The music on Abduction would probably surprise anyone picking it up expecting to hear ‘psytrance’. The beats are less pumping and the tracks are much more detailed and richly musical than (what is now known as) classic psytrance. Eat Static are clearly talented musicians and you can hear the influences of their  psychedelic/prog rock background in the music. Fundamentally this is still music to dance to and the cheesy psychedelic tropes we know and love: ‘ethnic’ and Eastern vocals and sci-fi movie samples are all there in abundance. The wide-eyed innocence with which they’re employed all adds to this album’s retro charm and beauty. All good clean fun.

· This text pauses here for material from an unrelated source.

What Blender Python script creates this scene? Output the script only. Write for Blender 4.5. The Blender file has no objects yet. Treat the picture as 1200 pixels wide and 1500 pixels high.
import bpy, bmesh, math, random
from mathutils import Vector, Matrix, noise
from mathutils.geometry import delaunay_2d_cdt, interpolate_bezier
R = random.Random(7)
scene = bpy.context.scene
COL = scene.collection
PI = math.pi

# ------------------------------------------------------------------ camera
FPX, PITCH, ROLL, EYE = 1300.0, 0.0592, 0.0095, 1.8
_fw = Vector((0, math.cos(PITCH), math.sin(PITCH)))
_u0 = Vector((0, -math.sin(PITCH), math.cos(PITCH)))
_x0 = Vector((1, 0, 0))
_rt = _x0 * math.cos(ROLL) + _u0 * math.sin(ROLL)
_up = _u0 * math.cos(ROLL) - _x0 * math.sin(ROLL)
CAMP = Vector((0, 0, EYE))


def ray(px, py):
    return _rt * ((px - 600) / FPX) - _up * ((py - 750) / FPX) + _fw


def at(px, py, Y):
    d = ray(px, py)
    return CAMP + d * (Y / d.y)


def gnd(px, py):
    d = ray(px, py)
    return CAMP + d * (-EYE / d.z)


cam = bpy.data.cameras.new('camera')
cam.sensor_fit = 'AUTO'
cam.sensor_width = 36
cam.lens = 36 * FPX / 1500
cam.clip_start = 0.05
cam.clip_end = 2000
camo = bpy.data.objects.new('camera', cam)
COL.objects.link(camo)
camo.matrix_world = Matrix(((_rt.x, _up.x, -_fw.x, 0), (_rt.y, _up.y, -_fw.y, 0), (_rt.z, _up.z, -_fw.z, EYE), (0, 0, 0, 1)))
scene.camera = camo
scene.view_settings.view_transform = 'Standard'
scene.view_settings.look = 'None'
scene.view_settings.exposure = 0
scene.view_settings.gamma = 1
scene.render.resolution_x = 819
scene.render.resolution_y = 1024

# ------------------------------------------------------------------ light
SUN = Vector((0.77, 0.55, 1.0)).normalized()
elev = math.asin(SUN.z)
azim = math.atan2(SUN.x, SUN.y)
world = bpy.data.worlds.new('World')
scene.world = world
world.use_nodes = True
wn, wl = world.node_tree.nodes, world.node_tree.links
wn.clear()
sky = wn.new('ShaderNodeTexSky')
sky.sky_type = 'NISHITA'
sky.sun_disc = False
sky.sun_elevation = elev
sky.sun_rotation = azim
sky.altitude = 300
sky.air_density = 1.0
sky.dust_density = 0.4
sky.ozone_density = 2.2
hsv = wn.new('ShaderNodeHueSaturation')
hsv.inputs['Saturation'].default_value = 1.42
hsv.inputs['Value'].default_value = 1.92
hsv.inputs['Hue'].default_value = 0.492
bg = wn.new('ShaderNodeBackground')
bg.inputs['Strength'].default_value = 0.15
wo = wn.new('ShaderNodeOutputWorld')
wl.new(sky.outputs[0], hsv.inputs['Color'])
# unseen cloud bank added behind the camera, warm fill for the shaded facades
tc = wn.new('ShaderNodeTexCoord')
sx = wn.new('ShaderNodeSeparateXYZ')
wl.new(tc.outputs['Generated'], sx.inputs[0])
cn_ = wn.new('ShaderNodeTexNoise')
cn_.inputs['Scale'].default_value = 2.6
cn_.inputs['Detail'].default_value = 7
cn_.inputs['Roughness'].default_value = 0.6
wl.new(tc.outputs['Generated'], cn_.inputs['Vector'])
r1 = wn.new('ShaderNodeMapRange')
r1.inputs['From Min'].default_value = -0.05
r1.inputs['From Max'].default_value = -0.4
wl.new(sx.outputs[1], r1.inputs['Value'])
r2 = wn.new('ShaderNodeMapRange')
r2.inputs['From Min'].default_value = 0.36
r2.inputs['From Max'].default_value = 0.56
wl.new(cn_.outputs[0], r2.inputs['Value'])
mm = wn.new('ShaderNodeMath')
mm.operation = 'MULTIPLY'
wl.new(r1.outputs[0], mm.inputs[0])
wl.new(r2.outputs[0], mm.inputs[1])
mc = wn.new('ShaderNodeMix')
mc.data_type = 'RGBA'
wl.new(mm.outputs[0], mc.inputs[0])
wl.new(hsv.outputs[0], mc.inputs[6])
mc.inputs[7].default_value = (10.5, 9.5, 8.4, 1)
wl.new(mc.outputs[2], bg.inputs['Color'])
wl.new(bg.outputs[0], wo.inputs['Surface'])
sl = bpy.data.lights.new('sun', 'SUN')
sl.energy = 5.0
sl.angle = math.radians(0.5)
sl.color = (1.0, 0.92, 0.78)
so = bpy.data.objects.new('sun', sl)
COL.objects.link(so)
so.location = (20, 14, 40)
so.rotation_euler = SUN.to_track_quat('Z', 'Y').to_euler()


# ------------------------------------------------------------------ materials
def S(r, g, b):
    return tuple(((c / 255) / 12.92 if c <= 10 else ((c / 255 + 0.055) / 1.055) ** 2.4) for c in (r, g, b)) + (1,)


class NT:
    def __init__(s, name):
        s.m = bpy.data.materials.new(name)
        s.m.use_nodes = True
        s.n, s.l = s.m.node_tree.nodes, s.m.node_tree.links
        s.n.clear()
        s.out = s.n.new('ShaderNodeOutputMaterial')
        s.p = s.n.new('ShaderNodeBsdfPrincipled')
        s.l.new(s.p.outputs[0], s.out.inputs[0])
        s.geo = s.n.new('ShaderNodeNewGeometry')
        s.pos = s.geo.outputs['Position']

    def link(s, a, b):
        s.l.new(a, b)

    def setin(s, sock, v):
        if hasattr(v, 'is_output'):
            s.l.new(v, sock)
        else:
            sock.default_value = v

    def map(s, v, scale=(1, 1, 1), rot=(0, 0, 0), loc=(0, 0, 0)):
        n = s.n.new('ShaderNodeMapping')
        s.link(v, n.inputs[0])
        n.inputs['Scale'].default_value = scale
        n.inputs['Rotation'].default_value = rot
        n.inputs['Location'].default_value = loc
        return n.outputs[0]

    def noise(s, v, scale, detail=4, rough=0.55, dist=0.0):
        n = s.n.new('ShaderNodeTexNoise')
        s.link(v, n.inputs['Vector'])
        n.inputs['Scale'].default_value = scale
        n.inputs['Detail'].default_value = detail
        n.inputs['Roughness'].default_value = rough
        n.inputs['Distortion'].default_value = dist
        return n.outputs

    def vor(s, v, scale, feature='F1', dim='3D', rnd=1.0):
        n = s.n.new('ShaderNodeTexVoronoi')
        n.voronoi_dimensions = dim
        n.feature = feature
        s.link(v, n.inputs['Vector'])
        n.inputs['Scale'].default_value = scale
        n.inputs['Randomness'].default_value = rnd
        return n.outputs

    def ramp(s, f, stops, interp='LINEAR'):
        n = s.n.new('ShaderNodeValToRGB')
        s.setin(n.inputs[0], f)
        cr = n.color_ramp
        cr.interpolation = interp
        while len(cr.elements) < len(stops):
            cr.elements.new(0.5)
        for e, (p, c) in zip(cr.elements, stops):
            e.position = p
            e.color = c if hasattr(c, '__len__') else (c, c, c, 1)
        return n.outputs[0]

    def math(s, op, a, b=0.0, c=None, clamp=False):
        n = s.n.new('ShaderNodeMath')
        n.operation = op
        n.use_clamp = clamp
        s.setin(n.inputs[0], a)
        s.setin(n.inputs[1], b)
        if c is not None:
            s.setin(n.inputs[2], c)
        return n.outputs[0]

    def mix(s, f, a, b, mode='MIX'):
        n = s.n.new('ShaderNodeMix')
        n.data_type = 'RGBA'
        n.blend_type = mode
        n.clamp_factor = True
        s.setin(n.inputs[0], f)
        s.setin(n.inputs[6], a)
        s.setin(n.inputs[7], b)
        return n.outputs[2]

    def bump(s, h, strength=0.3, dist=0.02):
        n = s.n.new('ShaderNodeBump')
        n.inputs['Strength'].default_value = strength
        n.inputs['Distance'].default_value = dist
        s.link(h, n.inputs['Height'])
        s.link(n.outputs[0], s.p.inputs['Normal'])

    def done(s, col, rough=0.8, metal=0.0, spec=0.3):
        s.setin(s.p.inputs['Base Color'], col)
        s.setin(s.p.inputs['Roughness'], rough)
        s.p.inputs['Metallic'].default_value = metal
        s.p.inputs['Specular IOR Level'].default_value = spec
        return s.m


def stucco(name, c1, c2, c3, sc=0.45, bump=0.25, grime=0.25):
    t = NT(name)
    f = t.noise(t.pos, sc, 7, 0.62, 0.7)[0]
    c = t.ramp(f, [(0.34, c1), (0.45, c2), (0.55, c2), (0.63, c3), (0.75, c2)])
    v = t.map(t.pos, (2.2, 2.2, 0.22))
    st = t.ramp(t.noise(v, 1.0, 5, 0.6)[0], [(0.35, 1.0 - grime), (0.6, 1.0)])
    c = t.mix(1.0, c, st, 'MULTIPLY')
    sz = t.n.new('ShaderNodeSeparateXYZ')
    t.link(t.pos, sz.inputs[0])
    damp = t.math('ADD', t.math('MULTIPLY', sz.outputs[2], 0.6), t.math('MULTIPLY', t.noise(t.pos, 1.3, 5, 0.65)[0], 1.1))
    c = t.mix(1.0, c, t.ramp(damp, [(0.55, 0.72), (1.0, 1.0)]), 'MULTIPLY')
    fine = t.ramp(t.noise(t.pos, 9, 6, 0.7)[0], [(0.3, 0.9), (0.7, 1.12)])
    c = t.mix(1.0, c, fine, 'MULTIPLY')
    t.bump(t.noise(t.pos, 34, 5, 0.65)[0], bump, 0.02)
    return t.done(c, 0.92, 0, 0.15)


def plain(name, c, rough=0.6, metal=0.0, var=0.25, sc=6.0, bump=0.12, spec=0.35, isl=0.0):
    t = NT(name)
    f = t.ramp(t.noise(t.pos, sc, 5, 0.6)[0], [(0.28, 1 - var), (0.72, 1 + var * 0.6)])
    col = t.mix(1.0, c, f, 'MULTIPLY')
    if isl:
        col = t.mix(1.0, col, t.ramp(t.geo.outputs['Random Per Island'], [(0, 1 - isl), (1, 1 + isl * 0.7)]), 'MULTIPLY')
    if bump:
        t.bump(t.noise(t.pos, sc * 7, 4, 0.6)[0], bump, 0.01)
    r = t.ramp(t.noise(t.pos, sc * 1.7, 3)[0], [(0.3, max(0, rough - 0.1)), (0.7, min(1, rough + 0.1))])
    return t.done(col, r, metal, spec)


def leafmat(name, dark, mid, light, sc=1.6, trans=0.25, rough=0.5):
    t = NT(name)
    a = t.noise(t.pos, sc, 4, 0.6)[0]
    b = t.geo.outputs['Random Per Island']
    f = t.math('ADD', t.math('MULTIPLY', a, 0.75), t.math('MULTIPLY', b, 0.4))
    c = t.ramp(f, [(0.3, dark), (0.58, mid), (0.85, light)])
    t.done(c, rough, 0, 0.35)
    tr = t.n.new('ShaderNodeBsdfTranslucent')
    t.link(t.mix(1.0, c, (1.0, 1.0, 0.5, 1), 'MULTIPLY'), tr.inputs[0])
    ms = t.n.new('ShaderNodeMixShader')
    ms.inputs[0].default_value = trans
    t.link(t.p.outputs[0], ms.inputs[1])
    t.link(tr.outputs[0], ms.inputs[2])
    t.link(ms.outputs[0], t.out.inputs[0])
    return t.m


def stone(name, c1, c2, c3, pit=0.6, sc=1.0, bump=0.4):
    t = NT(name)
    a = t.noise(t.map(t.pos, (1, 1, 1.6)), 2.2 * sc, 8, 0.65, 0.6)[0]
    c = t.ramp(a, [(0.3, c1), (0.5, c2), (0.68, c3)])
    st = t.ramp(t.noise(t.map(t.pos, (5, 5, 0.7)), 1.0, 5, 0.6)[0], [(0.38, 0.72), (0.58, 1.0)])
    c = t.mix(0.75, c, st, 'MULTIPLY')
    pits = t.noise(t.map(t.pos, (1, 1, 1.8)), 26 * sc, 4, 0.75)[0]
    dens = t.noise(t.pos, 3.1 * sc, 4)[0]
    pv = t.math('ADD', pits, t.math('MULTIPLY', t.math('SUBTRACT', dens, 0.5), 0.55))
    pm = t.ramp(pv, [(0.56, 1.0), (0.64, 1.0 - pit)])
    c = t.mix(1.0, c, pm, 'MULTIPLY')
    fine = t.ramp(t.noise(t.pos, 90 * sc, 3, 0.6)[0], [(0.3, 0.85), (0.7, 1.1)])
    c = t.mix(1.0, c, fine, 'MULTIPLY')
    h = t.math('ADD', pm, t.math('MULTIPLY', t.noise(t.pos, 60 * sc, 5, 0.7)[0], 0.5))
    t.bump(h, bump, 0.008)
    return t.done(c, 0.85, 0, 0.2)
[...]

Casino versus Japan – Go Hawaii (2000). As always with electronic music ‘bedroom’ producers, the most difficult thing is differentiating yourself from the legions of other dudes (and by and large it is dudes) with a houseful of gear and a deal with a hip underground record label. If I was encouraging someone to listen to Casino versus Japan in one phrase, I might say: imagine what Boards of Canada would’ve sounded like if they grew up in Milwaukee. Even though it’s generally meant as a compliment, it must be frustrating for anyone crafting gentle downbeat melodic music to be always in the shadow of the mighty Boards.

Casino versus Japan treads the same territory: hazy, washed out synth sounds, distorted beats firmly in the downtempo, and wistful dreamy melodies. But CvJ (aka Erik Kowalski) doesn’t imbue his tracks with the undercurrent of darkness and the implications of sinister rituals you find lurking in Boards of Canada’s music. And this album especially, given it’s a celebration (concept album sounds too grandiose) of Hawaii has a very sunny disposition. 

There’s nothing particularly arch or trying-to-be-clever about this album, which is why it’s so good. Just damn pleasant music, that lulls you into a woozy, chilled out state. I’ve no idea if Erik Kowalski has ever actually been to Hawaii. And maybe that’s the only bittersweet note that creeps into this album; that it might have been made by someone who grew up in a cold, wet, city yearning to experience the sunny tropical beauty of an island paradise.